ディケンズの公開朗読はディケンズ文学、ひいては「文字の文化と声の文化」(※4)といった文化史、メディア論(※5)を理解するうえで鍵となる重要な活動だと考えています。収録作品の「ひいらぎ旅館の下足番」を朗読家の方に読んでいただいた音声が無料で公開されていますので(下記のリンクを参照)、ぜひ聴いてみてください。
用語解説
*1学問・芸術・文学・思想・宗教・風俗・制度など、人間の文化的活動の所産について包括的に記述した歴史。政治史・経済史などと区別していう。

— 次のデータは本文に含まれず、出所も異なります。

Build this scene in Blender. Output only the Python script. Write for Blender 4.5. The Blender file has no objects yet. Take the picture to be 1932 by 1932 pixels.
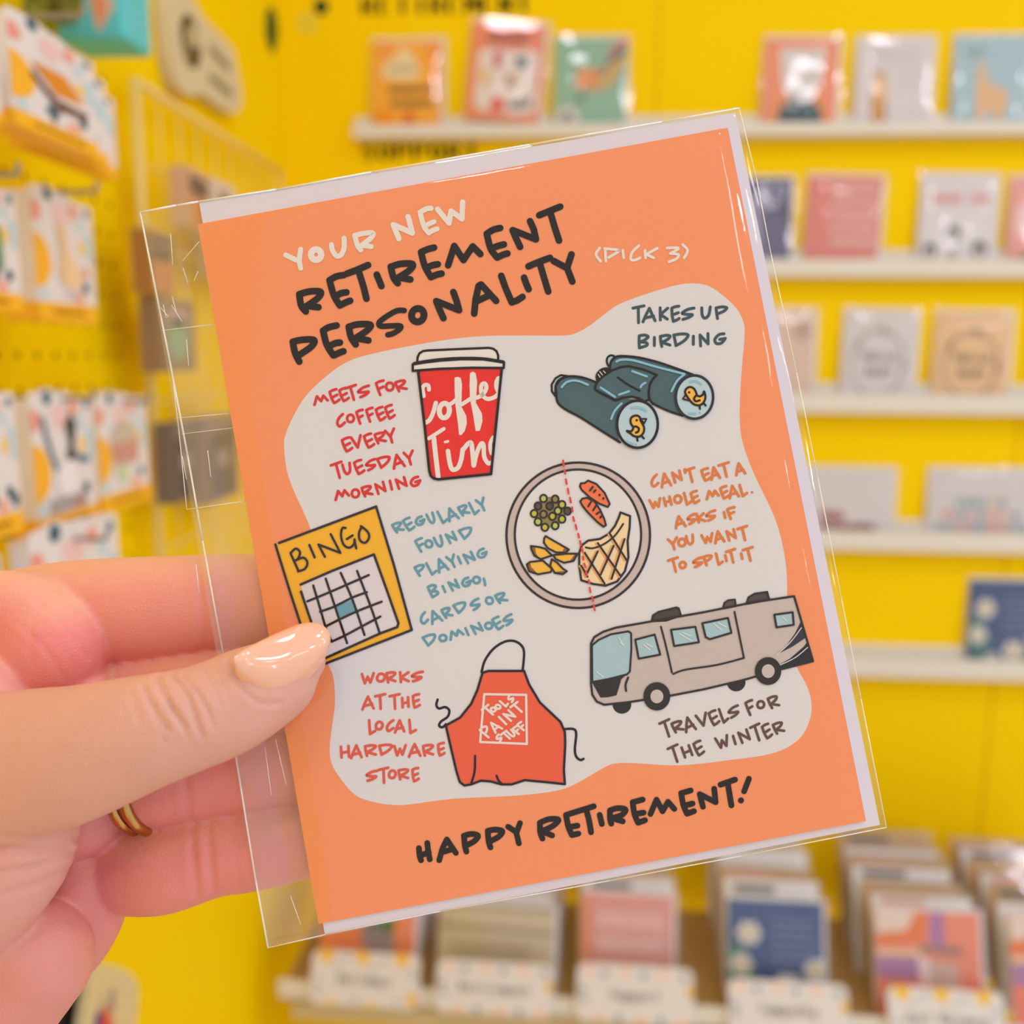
import bpy, bmesh, math, random
import numpy as np
from mathutils import Vector, Matrix, geometry
random.seed(7)
rng = np.random.default_rng(7)
scene = bpy.context.scene
COL = scene.collection
rad = math.radians

# ------------------------------------------------------------------ camera
F, CC = 1780.0, 966.0                      # focal length and centre in pixels of a 1932 px frame
CAM = Vector((0.0, 0.0, 1.5))
YAW, PITCH, ROLL = rad(3.5), rad(9.3), rad(0.5)
FW = Vector((-math.sin(YAW) * math.cos(PITCH), math.cos(YAW) * math.cos(PITCH), -math.sin(PITCH)))
R0 = FW.cross(Vector((0, 0, 1))).normalized()
D0 = FW.cross(R0).normalized()
if D0.z > 0: D0 = -D0
RT = (R0 * math.cos(ROLL) - D0 * math.sin(ROLL)).normalized()
DN = (D0 * math.cos(ROLL) + R0 * math.sin(ROLL)).normalized()
cam_d = bpy.data.cameras.new('camera')
cam = bpy.data.objects.new('camera', cam_d); COL.objects.link(cam)
m3 = Matrix((RT, -DN, -FW)).transposed()
cam.matrix_world = Matrix.Translation(CAM) @ m3.to_4x4()
cam_d.sensor_width = 36.0; cam_d.sensor_fit = 'HORIZONTAL'
cam_d.lens = 36.0 * F / 1932.0
cam_d.clip_start = 0.01; cam_d.clip_end = 60
cam_d.dof.use_dof = True
cam_d.dof.focus_distance = 0.186
cam_d.dof.aperture_fstop = cam_d.lens / 3.4
cam_d.dof.aperture_blades = 0
scene.camera = cam

# ------------------------------------------------------------------ world, lamps, exposure
scene.view_settings.view_transform = 'Standard'
scene.view_settings.look = 'None'
scene.view_settings.gamma = 1.0
scene.view_settings.use_curve_mapping = False
scene.view_settings.exposure = 0.0
scene.cycles.transparent_max_bounces = 24
scene.cycles.max_bounces = 10
W = bpy.data.worlds.new('world'); scene.world = W; W.use_nodes = True
bg = W.node_tree.nodes['Background']
bg.inputs['Color'].default_value = (0.90, 0.955, 1.12, 1); bg.inputs['Strength'].default_value = 0.82

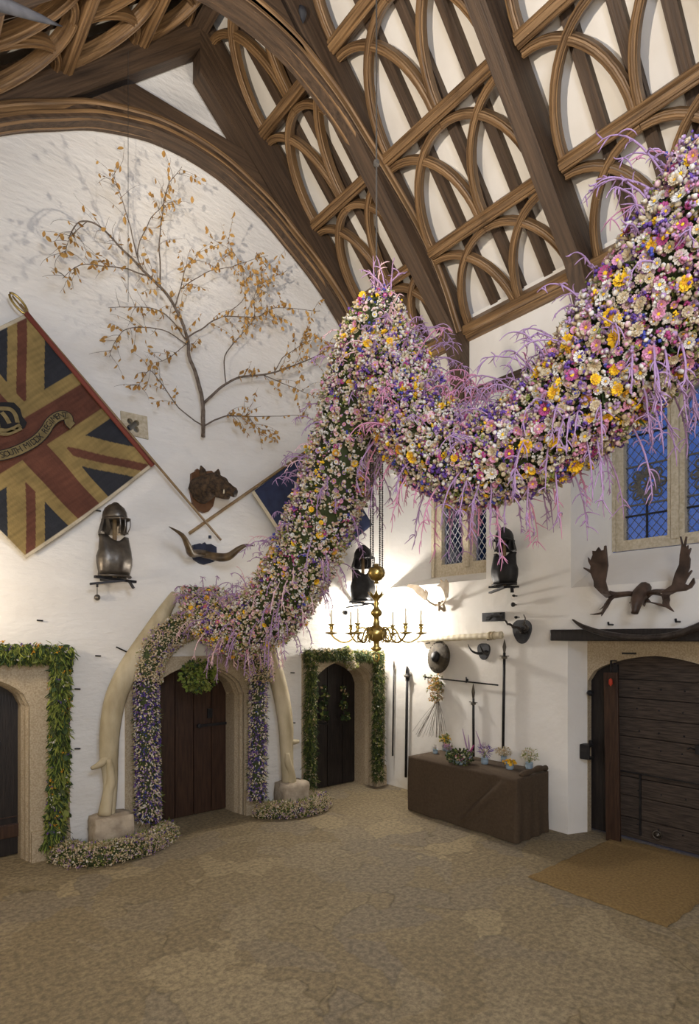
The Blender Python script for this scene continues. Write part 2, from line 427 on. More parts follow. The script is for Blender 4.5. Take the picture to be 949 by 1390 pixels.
d = ray(411, 20); s = (YB - .15) / d.y; bp_ = d * s + Vector((0, 0, EYE))
carved.lathe([(.0, -.1), (.03, -.05), (.055, .02), (.05, .07), (.0, .09)], bp_, n=8, squash=(1, .6)); carved.build('carved_boss', 'slate', tb, smooth=True)
tc_ = truss(YC, None, 'straight intermediate oak truss falling behind the flower rope', .19)
td = truss(YD, None, 'oak truss nearest the camera at the right edge', .19)

# ---------------- purlins, plate, braces, rafters
TT = [1.27, 2.47, 3.62]     # purlins down the right slope
bays = [(YB + .12, YA - .10, 'gable'), (YC + .12, YB - .12, 'second'), (YD + .12, YC - .12, 'nearest')]
PUR = [(-.07, .16), (-.07, -.03), (-.055, -.045), (-.038, -.038), (-.027, -.065), (.027, -.065), (.038, -.038), (.055, -.045), (.07, -.03), (.07, .16)]
WB = [(-.042, .08), (-.042, -.015), (-.033, -.022), (-.029, -.040), (-.015, -.046), (-.008, -.032), (.008, -.032), (.015, -.046), (.029, -.040), (.033, -.022), (.042, -.015), (.042, .08)]
tier_names = ['top', 'upper', 'middle', 'lowest']
for sd in (1, -1):
    tts = TT if sd > 0 else [1.02, 2.18, 3.34]
    for bi, (y0, y1, btxt) in enumerate(bays):
        for pi, t in enumerate(tts):
            mb = MB(); mb.sweep([slope(y0, t, 0, sd), slope(y1, t, 0, sd)], PUR, SN(sd))
            tag(mb.build('purlin', 'oak'), 'moulded oak %s purlin of the %s roof slope, %s bay' % (['highest', 'middle', 'lowest'][pi], 'right' if sd > 0 else 'left', btxt), 'purlin', 'roof purlins')
        levels = [.1] + tts + [TL if sd > 0 else 4.5]
        for ti in range(4 if sd > 0 else 3):
            ta_, tb_ = levels[ti] + .09, levels[ti + 1] - .08
            ym = (y0 + y1) / 2
            for hn, ya, yb in (('nearer', y0, ym), ('farther', ym, y1)):
                for flip in (0, 1):
                    pts = []
                    for i in range(13):
                        a = i / 12 * math.pi / 2
                        u = math.sin(a); v = 1 - math.cos(a)
                        # quarter arch: level at one upper corner, upright at the opposite lower corner
                        yy = (yb + (ya - yb) * u * .96) if not flip else (ya + (yb - ya) * u * .96)
                        tt = ta_ + .02 + (tb_ - ta_) * v
                        pts.append(slope(yy, tt, .02 if flip else .035, sd))
                    mb = MB(); mb.sweep(pts, WB, SN(sd))
                    tag(mb.build('wind_brace', 'oak'), '%s curved oak brace rising %s the gable, %s tier, %s roof slope, %s bay' % (hn, 'towards' if not flip else 'away from', tier_names[ti], 'right' if sd > 0 else 'left', btxt), 'wind brace', 'intersecting curved wind braces')
        for q_, qn in ((.25, 'near'), (.5, 'middle'), (.75, 'far')):
            yy = y0 + (y1 - y0) * q_
            mb = MB(); mb.sweep([slope(yy, .02, .23, sd), slope(yy, TL if sd > 0 else 5.8, .23, sd)], [(-.058, .08), (-.058, -.03), (.058, -.03), (.058, .08)], SN(sd))
            tag(mb.build('common_rafter', 'oak_dark'), 'plain flat oak rafter, %s one of three on the %s roof slope, %s bay' % (qn, 'right' if sd > 0 else 'left', btxt), 'rafter', 'common rafters against the plaster')
mb = MB(); mb.sweep([slope(-3, .02, -.02), slope(6.98, .02, -.02)], [(-.1, .2), (-.1, -.06), (.1, -.06), (.1, .2)], Vector((0, 0, 1)))
tag(mb.build('ridge_beam', 'oak_dark'), 'long oak ridge beam along the top of the roof', 'beam')
mb = MB(); mb.sweep([(6.53, -3, 6.62), (6.53, 6.98, 6.62)], [(-.09, .12), (-.09, .03), (-.06, .01), (-.03, .02), (0, -.03), (.09, -.04), (.09, .3)], Vector((0, 0, 1)))
struct(mb.build('trim_1', 'oak', loc=(6.5, 0, 6.6)), 'oak wall plate along the foot of the right roof slope')
mb = MB(); mb.sweep([(6.55, -3, 5.78), (6.55, 6.98, 5.78)], [(-.09, .05), (-.09, .02), (-.06, .01), (-.06, -.015), (-.03, -.02), (0, -.055), (.05, -.06), (.05, .07), (-.05, .07)], Vector((0, 0, 1)))
struct(mb.build('trim_2', 'oak_dark', loc=(6.5, 0, 5.7)), 'dark moulded oak cornice on top of the right wall')

# ---------------- doors in the gable wall
def surround(n, c, hw, D, x0, x1, zt, dep, label):
    # moulded, stepped reveal inside the opening plus a flat stone frame with panelled spandrels
    mb = MB()
    fr = [(x0, 0.0)] + [(p[0], max(p[1], 0)) for p in D] + [(x1, 0.0), (x1, zt), (x0, zt)]
    mb.poly(fr, [], gy, .03, -.02)
    prev = None
    steps = [(0, .03), (-.015, .0), (.045, -.05), (.05, -.08), (.03, -.10), (.085, -.16), (.09, -.20), (.09, -dep)]
    base = arch_pts(c, hw, 0, D[1][1], max(p[1] for p in D))
    rings = []
    for ins, off in steps:
        a = arch_pts(c, hw - ins * .55, 0, D[1][1], max(p[1] for p in D) - ins * .55)
        rings.append([gy(p[0], p[1], off) for p in a])
    k = len(rings[0]); vs = [v for r_ in rings for v in r_]; fs = []
    for i in range(len(rings) - 1):
        for j in range(k - 1): fs.append((i * k + j, i * k + j + 1, (i + 1) * k + j + 1, (i + 1) * k + j))
    mb.add(vs, fs)
    for sx in (x0 + .005, x1 - .005 - (x1 - c - hw) * .96):   # plinths
        wd = (x1 - c - hw) * .96
        mb.box((sx + wd / 2, 6.955, .15), (wd, .06, .30)); mb.box((sx + wd / 2, 6.96, .31), (wd, .05, .03))
    # sunk label lines
    mb.box((c, 6.965, zt - .03), (x1 - x0, .03, .06))
    for sx in (c - hw * .5, c + hw * .5):
        mb.box((sx, 6.968, zt - .09), (hw * .7, .012, .015))
    o = mb.build(n, 'granite', loc=(c, 7, 0)); struct(o, label); return o
surround('trim_3', .80, .57, D1, .02, 1.77, 2.17, .36, 'granite arched door surround at the left edge')
surround('trim_4', 3.30, .66, D2, 2.38, 4.24, 2.16, .45, 'granite arched door surround behind the flower columns')
surround('trim_5', 5.72, .62, D3, 4.92, 6.56, 2.16, .45, 'pale stone arched door surround near the corner')
def plank_door(n, c, hw, D, dep, m, label, nb):
    t = bpy.data.objects.new(n, None); C.objects.link(t); t.location = (c, 7 + dep, 0); WL[t.name] = Vector((c, 7 + dep, 0)); struct(t, label)
    zs = D[1][1]; za = max(p[1] for p in D)
    base = arch_pts(c, hw + .02, .01, zs, za + .02)
    def top(x):
        for i in range(len(base) - 1):
            a, b_ = base[i], base[i + 1]
            if a[0] <= x <= b_[0] and b_[0] > a[0]: return a[1] + (b_[1] - a[1]) * (x - a[0]) / (b_[0] - a[0])
        return zs
    mb = MB(); W_ = 2 * hw / nb
    for i in range(nb):
        xa = c - hw + i * W_ + .006; xb = xa + W_ - .012
        xs = [xa + (xb - xa) * q / 5 for q in range(6)]
        P = [(xa, .015)] + [(x, top(x)) for x in xs] + [(xb, .015)]
        mb.poly(P, [], gy, -dep + .03, -dep - .02)
    mb.box((c, 7 + dep + .01, 1), (2 * hw, .02, 1.9))
    mb.build('leaf', m, t, bevel=.004)
    return t
d1 = plank_door('door_1', .80, .56, D1, .34, 'door_dark', 'dark arched door at the left edge', 4)
mb = MB()
for i in range(5): mb.box((.80, 7.30, .35 + i * .02), (1.1, .012, .012)) if i in (0, 4) else None
mb.box((.80, 7.29, .28), (1.1, .03, .14)); mb.build('bottom_rail', 'door_mid', d1, bevel=.004)
mb = MB(); mb.box((.9, 7.28, 1.25), (.5, .03, .05)); mb.build('lock_rail', 'iron', d1)
d2 = plank_door('door_2', 3.30, .65, D2, .43, 'door_mid', 'brown planked arched door between the flower columns', 5)
mb = MB()
mb.box((3.72, 7.385, 1.20), (.5, .02, .035)); mb.lathe([(.03, 0), (.03, .03), (.0, .035)], (3.5, 7.38, 1.2), (0, -1, 0), 10); mb.build('strap_bolt', 'iron', d2)
mb = MB(); mb.box((3.66, 7.385, 1.36), (.07, .02, .13)); mb.build('lock_plate', 'iron', d2)
d3 = plank_door('door_3', 5.72, .61, D3, .45, 'door_dark', 'black planked arched door near the corner', 4)
mb = MB(); mb.box((5.5, 7.40, 1.02), (.42, .02, .02)); mb.tube([(5.32, 7.38, 1.02), (5.4, 7.37, 1.05), (5.5, 7.37, 1.02)], .008, 6); mb.build('latch', 'iron', d3)

# ---------------- windows in the right wall
def diamonds(mb, y0, y1, z0, z1, X, dx, dz, r):
    """diagonal lead lines clipped to a rectangle"""
    n = 0
    for sg in (1, -1):
        k = -40
        for k in range(-60, 61):
            c0 = k * dz
            # z = z0 + c0 + sg*(y-y0)*dz/dx
            sl = sg * dz / dx
            pts = []
            for y in (y0, y1):
                z = z0 + c0 + sl * (y - y0)
                if z0 <= z <= z1: pts.append((y, z))
            for z in (z0, z1):
                y = y0 + (z - z0 - c0) / sl
                if y0 < y < y1: pts.append((y, z))
            if len(pts) >= 2 and math.hypot(pts[0][0] - pts[1][0], pts[0][1] - pts[1][1]) > .02:
                mb.bar((X, *pts[0]), (X, *pts[1]), r, r, (1, 0, 0))
def window(n, label, X, yL, lights, z0, z1, fw, mw, dx, dz, leadm, head):
    t = bpy.data.objects.new(n, None); C.objects.link(t); t.location = (X, yL, z0); WL[t.name] = Vector((X, yL, z0)); struct(t, label)
    ys = []; y = yL - fw
    for l in lights: ys.append((y - l, y)); y -= l + mw
    y_end = y + mw - fw
    holes = []
    for (a, b_) in ys:
        h = [(a, z0 + fw), (b_, z0 + fw), (b_, z1 - .3)]
        for i in range(1, 8):
            q = i / 8 * math.pi; h.append(((a + b_) / 2 + (b_ - a) / 2 * math.cos(q), z1 - .3 + .22 * math.sin(q)))
        h.append((a, z1 - .3)); holes.append(h)
    mb = MB(); mb.poly([(y_end, z0), (yL, z0), (yL, z1), (y_end, z1)], holes, lambda u, v, o: Vector((X + o, u, v)), 0, .14)
    for i in range(len(ys) - 1):     # proud centre roll on each mullion
        ymid = (ys[i][0] + ys[i + 1][1]) / 2
        mb.poly([(ymid - mw * .22, z0 + fw * .6), (ymid + mw * .22, z0 + fw * .6), (ymid + mw * .22, z1 - .1), (ymid - mw * .22, z1 - .1)], [], lambda u, v, o: Vector((X + o, u, v)), -.035, .02)
    for (a, b_) in ((yL, yL - fw * .3), (y_end + fw * .3, y_end)):
        mb.poly([(b_, z0), (a, z0), (a, z1), (b_, z1)], [], lambda u, v, o: Vector((X + o, u, v)), -.03, .02)
    mb.build('stone_frame', 'granite_w', t, bevel=.008)
    for (a, b_) in ys:
        p = MB(); p.box((X + .09, (a + b_) / 2, (z0 + z1) / 2), (.006, b_ - a + .04, z1 - z0 - .1)); g = p.build('pane', 'glass', t)
        l = MB(); diamonds(l, a, b_, z0 + fw, z1 - .1, X + .083, dx, dz, .007); l.build('lead_lattice', leadm, t)
        if head:
            h = MB(); zc = head; s_ = (b_ - a) / 2; c_ = (a + b_) / 2
            for q in (-.24, .24): h.box((X + .07, c_, zc + q), (.02, b_ - a, .02))
            for k in range(8):
                an = k * math.pi / 4
                cy, cz = c_ + .165 * math.cos(an), zc + .17 * math.sin(an)
                ring = [Vector((X + .07, cy + .055 * math.cos(j * math.pi / 4), cz + .055 * math.sin(j * math.pi / 4))) for j in range(8)]
                h.tube(ring, .013, 5, closed=True)
                h.bar((X + .07, c_, zc), (X + .07, c_ + .22 * math.cos(an), zc + .23 * math.sin(an)), .018, .014, (1, 0, 0))
            st = []
            for k in range(16):
                rr = .20 if k % 2 == 0 else .13; an = k * math.pi / 8
                st.append((c_ + rr * math.cos(an), zc + rr * 1.1 * math.sin(an)))
            h.poly(st, [circ((c_, zc), .085, 12)], lambda u, v, o: Vector((X + o, u, v)), .066, .075)
            h.build('pierced_lead_panel', 'lead', t)
            h = MB()
            h.box((X + .065, c_, z0 + (head - .24 - z0) / 2 + .05), (.022, .022, head - .24 - z0)); 
            for zz in (z0 + fw + .30, head + .62): h.box((X + .065, c_, zz), (.02, b_ - a, .022))
            h.build('saddle_bar', 'iron', t)
    return t
window('window_1', 'two-light stone window with diamond leading coloured pale as if lit from inside', 7.1, 6.42, (.42, .42), 3.36, 4.97, .19, .20, .105, .15, 'lead_lit', None)
zf = PX(832, 749.6, 7.32).z
window('window_2', 'tall stone window with dusk blue glass and pierced panels', 7.32, 3.56, (.52, .52, .52), zf, 5.42, .13, .19, .105, .125, 'lead', 4.28)
M['shieldm'] = mat('old_bronze', (.04, .032, .022), .75, metal=.2, var=(.09, .072, .048), vs=14, bump=.3, bs=30)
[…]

*2物語の登場人物が作中で別の物語を語るという形式で展開する物語。『アラビアン・ナイト』など。
*3真正であるさま。信頼できる、典拠のある、本物の。
*4アメリカの文化史家ウォルター・オングの研究書(1982年)のタイトル。
*5情報伝達の内容よりもメディア(媒体)それ自体を研究対象とする学問。カナダのメディア理論家マーシャル・マクルーハンが創始。